The development of a more refined theology of the Incarnation resulted from the response of the early church to various misinterpretations concerning the question of the divinity of Jesus and the relationship of the divine and human natures of Jesus. The Council of Nicaea (ad 325) determined that Christ was “begotten, not made” and that he was therefore not creature but Creator. The basis for this claim was the doctrine that he was “of the same substance as the Father.” The doctrine was further defined by the Council of Chalcedon (ad 451), at which it was declared that Jesus was perfect in deity and in humanity and that the identity of each nature was preserved in the person of Jesus Christ. The affirmation of the oneness of Christ with God and with humanity was made while maintaining the oneness of his person.

Subsequent theology has worked out the implications of this definition, although there have been various tendencies emphasizing either the divinity or the humanity of Jesus throughout the history of Christian thought, at times within the parameters set by Nicaea and Chalcedon, at times not.
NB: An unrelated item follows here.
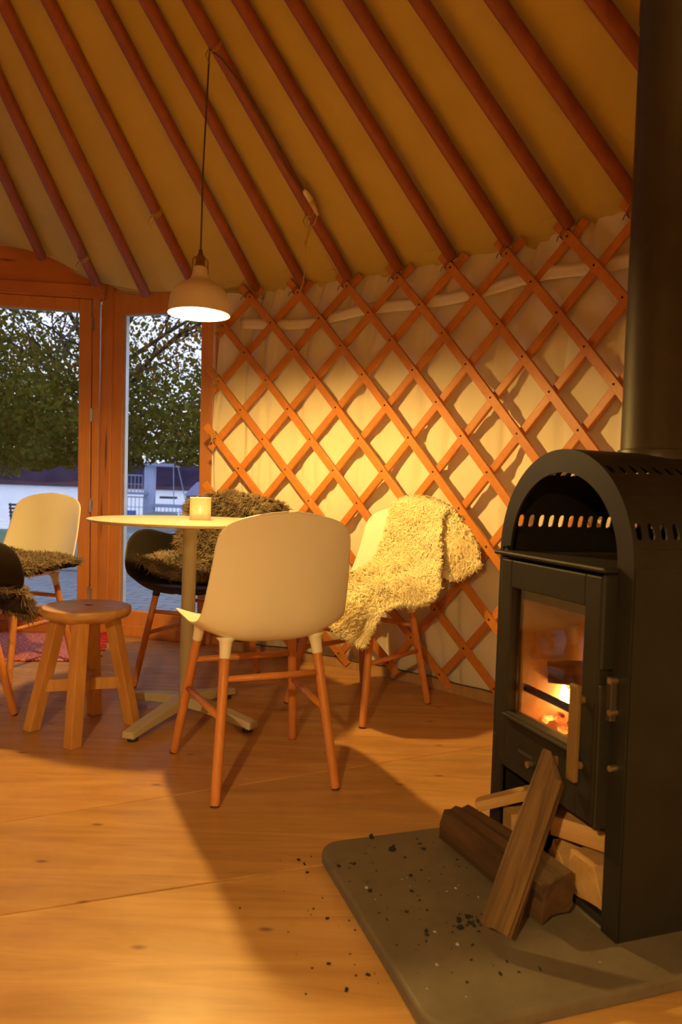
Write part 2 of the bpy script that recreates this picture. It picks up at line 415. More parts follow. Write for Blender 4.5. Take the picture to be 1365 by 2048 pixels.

It has commonly been accepted that the union of the human nature of Christ with his divine nature had significant consequences for his human nature—for example, the grace of great sanctity. The union of the two natures has been viewed by theologians as a gift for other humans, both in terms of its benefit for their redemption from sin and in terms of the appreciation of the potential goodness inherent in human activity that can be derived from the doctrine of the Incarnation.